* Begin *

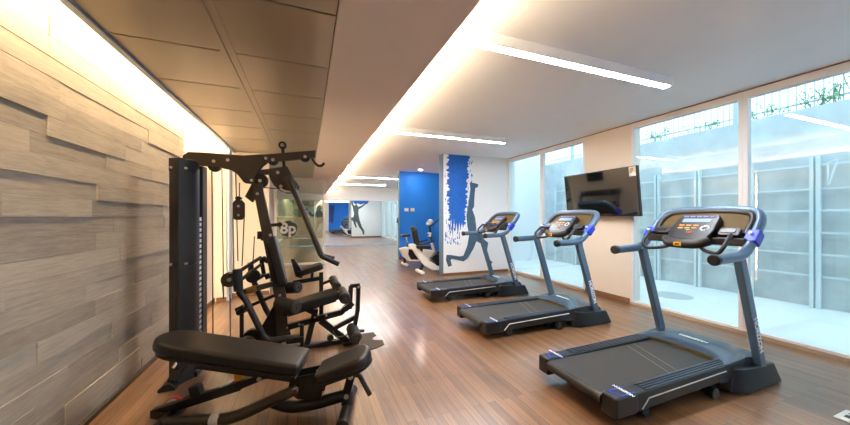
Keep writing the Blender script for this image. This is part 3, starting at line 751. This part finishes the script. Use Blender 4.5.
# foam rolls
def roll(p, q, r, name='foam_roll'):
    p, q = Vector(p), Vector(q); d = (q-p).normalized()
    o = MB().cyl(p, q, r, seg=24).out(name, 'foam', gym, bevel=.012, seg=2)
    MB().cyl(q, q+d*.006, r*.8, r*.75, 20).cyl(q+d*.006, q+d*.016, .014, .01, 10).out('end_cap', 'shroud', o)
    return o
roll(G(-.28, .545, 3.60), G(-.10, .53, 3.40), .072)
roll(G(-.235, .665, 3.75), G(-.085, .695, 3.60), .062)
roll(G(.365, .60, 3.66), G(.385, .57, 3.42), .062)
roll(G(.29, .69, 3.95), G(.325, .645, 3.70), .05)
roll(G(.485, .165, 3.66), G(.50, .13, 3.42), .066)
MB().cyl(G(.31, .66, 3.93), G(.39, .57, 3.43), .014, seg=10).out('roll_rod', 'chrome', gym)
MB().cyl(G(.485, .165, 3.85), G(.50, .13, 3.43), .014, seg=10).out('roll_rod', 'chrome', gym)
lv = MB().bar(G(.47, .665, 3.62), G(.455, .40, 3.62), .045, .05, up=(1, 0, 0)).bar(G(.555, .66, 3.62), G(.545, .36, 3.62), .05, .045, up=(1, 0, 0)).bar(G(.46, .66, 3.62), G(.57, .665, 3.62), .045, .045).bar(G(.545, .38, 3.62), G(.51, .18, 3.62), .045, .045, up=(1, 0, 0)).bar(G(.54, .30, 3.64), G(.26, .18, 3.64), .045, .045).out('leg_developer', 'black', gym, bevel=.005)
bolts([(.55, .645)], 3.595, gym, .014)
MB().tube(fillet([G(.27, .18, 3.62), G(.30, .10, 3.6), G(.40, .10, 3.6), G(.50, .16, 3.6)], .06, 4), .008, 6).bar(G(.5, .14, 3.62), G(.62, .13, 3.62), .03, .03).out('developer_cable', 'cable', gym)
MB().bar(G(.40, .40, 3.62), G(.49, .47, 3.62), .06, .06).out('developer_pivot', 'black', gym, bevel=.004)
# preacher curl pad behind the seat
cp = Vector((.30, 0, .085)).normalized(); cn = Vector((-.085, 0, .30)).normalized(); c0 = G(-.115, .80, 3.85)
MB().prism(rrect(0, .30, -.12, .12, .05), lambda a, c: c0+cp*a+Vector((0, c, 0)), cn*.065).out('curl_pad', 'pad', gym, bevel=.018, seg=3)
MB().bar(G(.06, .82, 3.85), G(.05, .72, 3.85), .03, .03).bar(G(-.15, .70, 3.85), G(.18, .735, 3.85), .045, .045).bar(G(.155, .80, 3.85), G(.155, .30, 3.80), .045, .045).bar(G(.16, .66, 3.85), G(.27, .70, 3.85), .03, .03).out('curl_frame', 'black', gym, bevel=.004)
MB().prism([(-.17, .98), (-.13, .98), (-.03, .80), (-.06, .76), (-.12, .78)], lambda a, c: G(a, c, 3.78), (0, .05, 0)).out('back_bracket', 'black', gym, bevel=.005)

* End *

**Exercise requirements:** Each line above is to be copied verbatim. Drop any image from the copy.

**Exercise answer:**
Keep writing the Blender script for this image. This is part 3, starting at line 751. This part finishes the script. Use Blender 4.5.
# foam rolls
def roll(p, q, r, name='foam_roll'):
    p, q = Vector(p), Vector(q); d = (q-p).normalized()
    o = MB().cyl(p, q, r, seg=24).out(name, 'foam', gym, bevel=.012, seg=2)
    MB().cyl(q, q+d*.006, r*.8, r*.75, 20).cyl(q+d*.006, q+d*.016, .014, .01, 10).out('end_cap', 'shroud', o)
    return o
roll(G(-.28, .545, 3.60), G(-.10, .53, 3.40), .072)
roll(G(-.235, .665, 3.75), G(-.085, .695, 3.60), .062)
roll(G(.365, .60, 3.66), G(.385, .57, 3.42), .062)
roll(G(.29, .69, 3.95), G(.325, .645, 3.70), .05)
roll(G(.485, .165, 3.66), G(.50, .13, 3.42), .066)
MB().cyl(G(.31, .66, 3.93), G(.39, .57, 3.43), .014, seg=10).out('roll_rod', 'chrome', gym)
MB().cyl(G(.485, .165, 3.85), G(.50, .13, 3.43), .014, seg=10).out('roll_rod', 'chrome', gym)
lv = MB().bar(G(.47, .665, 3.62), G(.455, .40, 3.62), .045, .05, up=(1, 0, 0)).bar(G(.555, .66, 3.62), G(.545, .36, 3.62), .05, .045, up=(1, 0, 0)).bar(G(.46, .66, 3.62), G(.57, .665, 3.62), .045, .045).bar(G(.545, .38, 3.62), G(.51, .18, 3.62), .045, .045, up=(1, 0, 0)).bar(G(.54, .30, 3.64), G(.26, .18, 3.64), .045, .045).out('leg_developer', 'black', gym, bevel=.005)
bolts([(.55, .645)], 3.595, gym, .014)
MB().tube(fillet([G(.27, .18, 3.62), G(.30, .10, 3.6), G(.40, .10, 3.6), G(.50, .16, 3.6)], .06, 4), .008, 6).bar(G(.5, .14, 3.62), G(.62, .13, 3.62), .03, .03).out('developer_cable', 'cable', gym)
MB().bar(G(.40, .40, 3.62), G(.49, .47, 3.62), .06, .06).out('developer_pivot', 'black', gym, bevel=.004)
# preacher curl pad behind the seat
cp = Vector((.30, 0, .085)).normalized(); cn = Vector((-.085, 0, .30)).normalized(); c0 = G(-.115, .80, 3.85)
MB().prism(rrect(0, .30, -.12, .12, .05), lambda a, c: c0+cp*a+Vector((0, c, 0)), cn*.065).out('curl_pad', 'pad', gym, bevel=.018, seg=3)
MB().bar(G(.06, .82, 3.85), G(.05, .72, 3.85), .03, .03).bar(G(-.15, .70, 3.85), G(.18, .735, 3.85), .045, .045).bar(G(.155, .80, 3.85), G(.155, .30, 3.80), .045, .045).bar(G(.16, .66, 3.85), G(.27, .70, 3.85), .03, .03).out('curl_frame', 'black', gym, bevel=.004)
MB().prism([(-.17, .98), (-.13, .98), (-.03, .80), (-.06, .76), (-.12, .78)], lambda a, c: G(a, c, 3.78), (0, .05, 0)).out('back_bracket', 'black', gym, bevel=.005)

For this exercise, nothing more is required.